Auch der Auftritt der Altmeister Altman, Chabrol und Lumet, so locker sie manch angestrengtem Erzählentwurf den Spiegel der Erfahrung entgegenhielten, erscheint so in anderem Licht. Denn jene großen Regisseure, die auf der Höhe ihrer Schaffenskraft noch Überraschungen, Wagemut und neue Meisterwerke erwarten lassen, sind durchweg für Cannes angekündigt – die Coen-Brüder und Gus van Sant oder Aki Kaurismäki und David Lynch. Und für die aufregendsten neueren Namen, etwa Sofia Coppola und Alejandro González Iñárritu, gilt das sowieso.

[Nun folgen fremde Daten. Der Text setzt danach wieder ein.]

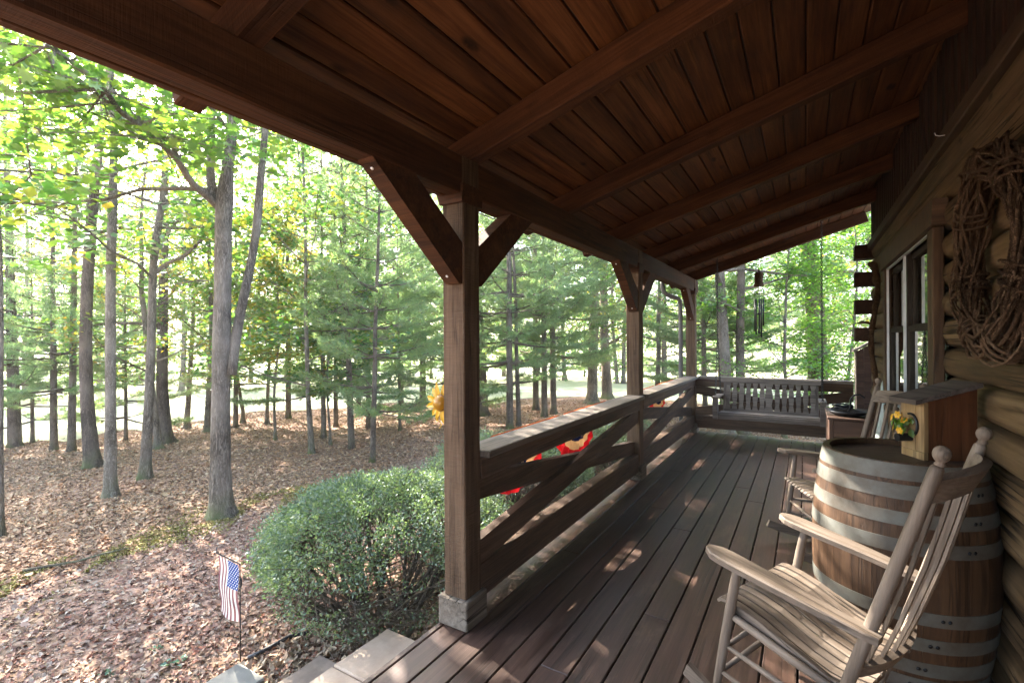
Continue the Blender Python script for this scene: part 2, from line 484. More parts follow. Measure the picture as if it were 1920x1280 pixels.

In den ersten drei Jahren der Ära Kosslick hatte die Berlinale atemberaubend zügig zu Cannes aufgeschlossen – einem Cannes allerdings in der Krise des personellen Übergangs. Das vergangene Berlinale-Jahr war in mancherlei Hinsicht katastrophal – 2006 hat das Festival zwar die gröbsten Fehler vermieden, doch die Stabilisierung geschieht auf lauem Niveau. Sicher wuchs die Berlinale, vor allem beim Europäischen Filmmarkt, auch diesmal wieder beeindruckend. Der Terminkalenderwechsel des mit der Berlinale bislang stets fast kollidierenden American Film Market (AFM) in den Herbst stärkt Berlin – es darf sich nun, hinter Cannes und dem AFM in Santa Monica, auf Platz drei der weltgrößten Umschlagplätze der Kinobilderindustrie sonnen. Aber nach den Jahren der Expansion ist die Zeit reif für neue Konzentration, im Herzstück des Festivals: für die konzentrierte und überzeugungsstarke Jagd nach noch besseren Filmen.